● WHAT THE TASK ASKS: Emit only the lines from the line containing "gr = obj('grass_rim', g, LAWN" through the last line of the entries, unchanged.

● ENTRIES SHOWN:
# # # #
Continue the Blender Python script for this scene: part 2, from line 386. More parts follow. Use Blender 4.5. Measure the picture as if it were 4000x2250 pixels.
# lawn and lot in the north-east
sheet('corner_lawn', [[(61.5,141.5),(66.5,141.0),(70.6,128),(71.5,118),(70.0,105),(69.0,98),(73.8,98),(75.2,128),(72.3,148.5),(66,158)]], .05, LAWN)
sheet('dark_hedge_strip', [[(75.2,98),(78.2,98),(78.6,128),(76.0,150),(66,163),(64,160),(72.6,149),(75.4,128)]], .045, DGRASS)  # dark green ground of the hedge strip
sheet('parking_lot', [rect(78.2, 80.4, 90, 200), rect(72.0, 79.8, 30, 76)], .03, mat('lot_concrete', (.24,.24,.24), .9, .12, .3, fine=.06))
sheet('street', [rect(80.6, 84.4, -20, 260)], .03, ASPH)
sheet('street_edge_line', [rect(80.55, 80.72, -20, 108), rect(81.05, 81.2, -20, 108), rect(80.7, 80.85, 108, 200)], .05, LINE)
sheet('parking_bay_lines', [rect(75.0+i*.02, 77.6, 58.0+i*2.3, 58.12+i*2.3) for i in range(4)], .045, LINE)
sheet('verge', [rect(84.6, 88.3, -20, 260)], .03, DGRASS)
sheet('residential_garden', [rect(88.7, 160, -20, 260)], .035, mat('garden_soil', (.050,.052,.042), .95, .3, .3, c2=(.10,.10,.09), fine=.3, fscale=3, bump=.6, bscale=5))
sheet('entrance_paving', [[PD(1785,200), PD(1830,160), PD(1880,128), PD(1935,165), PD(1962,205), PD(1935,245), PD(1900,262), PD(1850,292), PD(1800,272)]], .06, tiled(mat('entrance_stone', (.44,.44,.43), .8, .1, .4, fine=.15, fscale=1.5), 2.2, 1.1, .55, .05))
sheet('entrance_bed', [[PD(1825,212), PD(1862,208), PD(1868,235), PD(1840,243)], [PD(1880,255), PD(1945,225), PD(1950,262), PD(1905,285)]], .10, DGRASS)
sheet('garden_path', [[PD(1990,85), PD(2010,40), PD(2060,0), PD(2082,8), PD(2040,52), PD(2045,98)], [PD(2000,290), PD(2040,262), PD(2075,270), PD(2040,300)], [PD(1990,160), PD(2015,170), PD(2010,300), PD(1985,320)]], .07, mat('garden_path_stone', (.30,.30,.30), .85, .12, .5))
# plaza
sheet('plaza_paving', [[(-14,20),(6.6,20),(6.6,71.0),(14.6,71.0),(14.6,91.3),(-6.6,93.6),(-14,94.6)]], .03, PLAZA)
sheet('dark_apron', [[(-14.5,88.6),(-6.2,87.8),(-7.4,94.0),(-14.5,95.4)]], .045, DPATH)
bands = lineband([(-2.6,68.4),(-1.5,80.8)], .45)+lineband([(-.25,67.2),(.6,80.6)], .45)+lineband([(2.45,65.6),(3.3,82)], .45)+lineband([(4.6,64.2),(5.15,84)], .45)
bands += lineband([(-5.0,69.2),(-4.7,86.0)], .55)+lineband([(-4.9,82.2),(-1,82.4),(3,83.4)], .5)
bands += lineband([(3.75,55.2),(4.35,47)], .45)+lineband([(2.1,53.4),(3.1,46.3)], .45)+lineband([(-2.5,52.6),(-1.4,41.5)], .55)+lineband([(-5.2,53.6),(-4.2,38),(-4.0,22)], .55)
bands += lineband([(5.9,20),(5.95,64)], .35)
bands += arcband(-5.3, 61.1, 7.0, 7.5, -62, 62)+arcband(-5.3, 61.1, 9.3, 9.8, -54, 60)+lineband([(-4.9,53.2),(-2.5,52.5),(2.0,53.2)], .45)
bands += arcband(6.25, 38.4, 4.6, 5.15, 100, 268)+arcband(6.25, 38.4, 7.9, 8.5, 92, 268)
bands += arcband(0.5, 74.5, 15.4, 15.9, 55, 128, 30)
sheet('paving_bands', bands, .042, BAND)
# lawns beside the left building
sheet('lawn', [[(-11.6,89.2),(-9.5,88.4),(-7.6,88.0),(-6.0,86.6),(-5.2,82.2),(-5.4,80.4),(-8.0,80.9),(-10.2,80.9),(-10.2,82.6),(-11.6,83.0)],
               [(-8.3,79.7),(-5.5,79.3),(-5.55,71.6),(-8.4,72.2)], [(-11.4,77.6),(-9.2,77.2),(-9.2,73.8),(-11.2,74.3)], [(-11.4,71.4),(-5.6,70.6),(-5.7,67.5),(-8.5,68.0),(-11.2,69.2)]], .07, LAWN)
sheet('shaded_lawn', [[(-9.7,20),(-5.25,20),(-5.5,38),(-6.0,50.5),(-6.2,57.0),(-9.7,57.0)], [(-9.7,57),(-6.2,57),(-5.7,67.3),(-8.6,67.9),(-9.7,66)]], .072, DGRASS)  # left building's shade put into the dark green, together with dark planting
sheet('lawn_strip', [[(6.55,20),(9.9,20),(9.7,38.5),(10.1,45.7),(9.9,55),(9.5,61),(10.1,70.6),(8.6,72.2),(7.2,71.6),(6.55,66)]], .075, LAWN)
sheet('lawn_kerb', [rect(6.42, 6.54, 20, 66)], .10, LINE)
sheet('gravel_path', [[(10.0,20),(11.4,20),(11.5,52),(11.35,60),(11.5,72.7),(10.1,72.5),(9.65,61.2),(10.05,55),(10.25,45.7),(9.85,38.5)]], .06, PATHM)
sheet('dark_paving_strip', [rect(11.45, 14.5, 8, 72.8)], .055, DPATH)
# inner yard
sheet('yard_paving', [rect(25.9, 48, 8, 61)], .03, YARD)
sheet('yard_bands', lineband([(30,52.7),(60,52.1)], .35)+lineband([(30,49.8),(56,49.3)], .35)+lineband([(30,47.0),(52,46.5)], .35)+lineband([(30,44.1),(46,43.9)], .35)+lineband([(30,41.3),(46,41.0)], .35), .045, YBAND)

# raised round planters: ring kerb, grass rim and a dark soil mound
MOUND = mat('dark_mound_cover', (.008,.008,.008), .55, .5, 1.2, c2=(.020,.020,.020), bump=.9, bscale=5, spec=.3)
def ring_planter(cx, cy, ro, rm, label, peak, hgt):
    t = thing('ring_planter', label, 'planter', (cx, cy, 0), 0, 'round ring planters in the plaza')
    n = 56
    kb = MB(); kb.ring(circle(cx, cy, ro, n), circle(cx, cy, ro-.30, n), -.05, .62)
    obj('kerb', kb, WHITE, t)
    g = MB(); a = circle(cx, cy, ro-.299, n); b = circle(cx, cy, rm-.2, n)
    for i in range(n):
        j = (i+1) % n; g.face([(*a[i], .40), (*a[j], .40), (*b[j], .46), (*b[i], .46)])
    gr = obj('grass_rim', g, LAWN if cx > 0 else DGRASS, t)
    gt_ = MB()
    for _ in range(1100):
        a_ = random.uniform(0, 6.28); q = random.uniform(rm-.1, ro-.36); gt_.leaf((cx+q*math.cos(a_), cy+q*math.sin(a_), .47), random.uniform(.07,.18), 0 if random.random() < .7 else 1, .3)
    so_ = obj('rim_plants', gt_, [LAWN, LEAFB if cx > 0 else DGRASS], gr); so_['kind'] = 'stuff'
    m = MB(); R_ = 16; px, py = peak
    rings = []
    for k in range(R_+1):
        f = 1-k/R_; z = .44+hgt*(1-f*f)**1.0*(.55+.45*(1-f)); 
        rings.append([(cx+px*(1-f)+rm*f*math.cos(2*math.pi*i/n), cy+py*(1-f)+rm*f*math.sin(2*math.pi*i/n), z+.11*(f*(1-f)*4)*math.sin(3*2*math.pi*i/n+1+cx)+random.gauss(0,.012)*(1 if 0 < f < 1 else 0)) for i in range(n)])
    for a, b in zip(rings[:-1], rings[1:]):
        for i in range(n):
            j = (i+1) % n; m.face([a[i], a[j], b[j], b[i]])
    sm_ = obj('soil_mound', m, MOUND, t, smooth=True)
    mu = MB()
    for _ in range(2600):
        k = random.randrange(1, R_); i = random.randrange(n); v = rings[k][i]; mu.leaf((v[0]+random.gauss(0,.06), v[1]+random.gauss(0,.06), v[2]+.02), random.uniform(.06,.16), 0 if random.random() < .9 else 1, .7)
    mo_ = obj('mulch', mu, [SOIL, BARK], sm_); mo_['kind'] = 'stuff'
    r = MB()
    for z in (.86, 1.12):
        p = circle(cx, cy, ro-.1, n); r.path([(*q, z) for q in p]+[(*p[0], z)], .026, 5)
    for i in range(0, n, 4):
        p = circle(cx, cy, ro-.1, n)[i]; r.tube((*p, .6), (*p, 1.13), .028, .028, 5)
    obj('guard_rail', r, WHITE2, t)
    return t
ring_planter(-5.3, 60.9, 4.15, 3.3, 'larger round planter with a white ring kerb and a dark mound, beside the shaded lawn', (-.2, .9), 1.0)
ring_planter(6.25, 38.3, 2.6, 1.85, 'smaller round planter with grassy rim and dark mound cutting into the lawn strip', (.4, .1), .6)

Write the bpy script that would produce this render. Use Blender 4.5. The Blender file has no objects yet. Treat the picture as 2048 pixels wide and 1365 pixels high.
# # # #
● CORRECT OUTPUT:
    gr = obj('grass_rim', g, LAWN if cx > 0 else DGRASS, t)
    gt_ = MB()
    for _ in range(1100):
        a_ = random.uniform(0, 6.28); q = random.uniform(rm-.1, ro-.36); gt_.leaf((cx+q*math.cos(a_), cy+q*math.sin(a_), .47), random.uniform(.07,.18), 0 if random.random() < .7 else 1, .3)
    so_ = obj('rim_plants', gt_, [LAWN, LEAFB if cx > 0 else DGRASS], gr); so_['kind'] = 'stuff'
    m = MB(); R_ = 16; px, py = peak
    rings = []
    for k in range(R_+1):
        f = 1-k/R_; z = .44+hgt*(1-f*f)**1.0*(.55+.45*(1-f)); 
        rings.append([(cx+px*(1-f)+rm*f*math.cos(2*math.pi*i/n), cy+py*(1-f)+rm*f*math.sin(2*math.pi*i/n), z+.11*(f*(1-f)*4)*math.sin(3*2*math.pi*i/n+1+cx)+random.gauss(0,.012)*(1 if 0 < f < 1 else 0)) for i in range(n)])
    for a, b in zip(rings[:-1], rings[1:]):
        for i in range(n):
            j = (i+1) % n; m.face([a[i], a[j], b[j], b[i]])
    sm_ = obj('soil_mound', m, MOUND, t, smooth=True)
    mu = MB()
    for _ in range(2600):
        k = random.randrange(1, R_); i = random.randrange(n); v = rings[k][i]; mu.leaf((v[0]+random.gauss(0,.06), v[1]+random.gauss(0,.06), v[2]+.02), random.uniform(.06,.16), 0 if random.random() < .9 else 1, .7)
    mo_ = obj('mulch', mu, [SOIL, BARK], sm_); mo_['kind'] = 'stuff'
    r = MB()
    for z in (.86, 1.12):
        p = circle(cx, cy, ro-.1, n); r.path([(*q, z) for q in p]+[(*p[0], z)], .026, 5)
    for i in range(0, n, 4):
        p = circle(cx, cy, ro-.1, n)[i]; r.tube((*p, .6), (*p, 1.13), .028, .028, 5)
    obj('guard_rail', r, WHITE2, t)
    return t
ring_planter(-5.3, 60.9, 4.15, 3.3, 'larger round planter with a white ring kerb and a dark mound, beside the shaded lawn', (-.2, .9), 1.0)
ring_planter(6.25, 38.3, 2.6, 1.85, 'smaller round planter with grassy rim and dark mound cutting into the lawn strip', (.4, .1), .6)

Write the bpy script that would produce this render. Use Blender 4.5. The Blender file has no objects yet. Treat the picture as 2048 pixels wide and 1365 pixels high.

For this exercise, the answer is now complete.